オーストリアやドイツでポピュラーな伝統音楽に「オーバークライナー」というスタイルがあります。アコーディオンクラリネット、トランペット、ギター、バリトン・ホルン(ユーフォニウム)にボーカルを加えた6人編成で民謡を演奏するというもので、チロルっぽい民族衣装を着て酒場などで演奏しているような音楽です。
このオーバークライナー、一見伝統的な民族音楽みたいな顔をしてますが、1950年頃に創り出されてヒットしたのが始まりだというから、別にそれほど長い歴史があるわけではありません。まあ、それほど歴史のない日本の演歌が「日本人の心の歌」などと言われてるのと同じようなものでしょう。
さて、この田舎っぽい音楽の編成そのままで、世界的なヒット曲をカバーしてみよう、という無茶な試みをしたのがこのバンド。バンド名もオーバークライナーをもじって「グローバルクライナー」。カバーされている曲はマドンナ"Like A Virgin"、トム・ジョーンズ"Sex Bomb"、ビリー・ジョエル"Honesty"、ブリトニー・スピアーズ"Oops, I did it Again"などなど洋楽のヒット曲ばかり。いわばオーストリア版のDolapdere Big Gangみたいなバンドです(特に"Sex Bomb"は両バンドがカバーしているので聞き比べると面白い)。

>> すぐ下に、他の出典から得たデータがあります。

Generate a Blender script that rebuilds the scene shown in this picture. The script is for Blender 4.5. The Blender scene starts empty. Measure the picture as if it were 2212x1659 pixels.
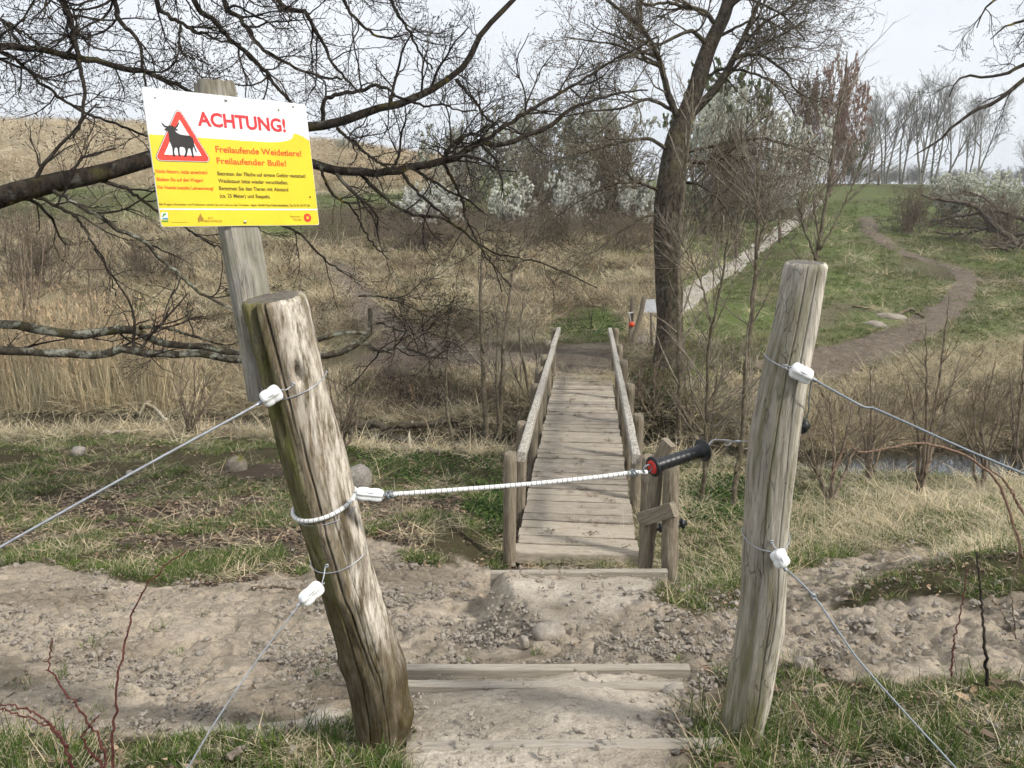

演奏のレベルはかなり高いです。しかも女性ボーカルはポップス風の歌い方をしていて、普通にかっこいい。それでいて、ドラムレスで管楽器中心のバンドの響きはなんとも脳天気。さらにいきなりヨーデルが入ってチロル風になったりと、かっこいいのかダサいのかさっぱりわからないミスマッチ感覚が強烈なバンドであります。
"Krynology"は2ndアルバムで、動画はその中から"Y Asi"。ユーロヴィジョン・ソングコンテスト2005に出場したときの映像です(準決勝で敗退)。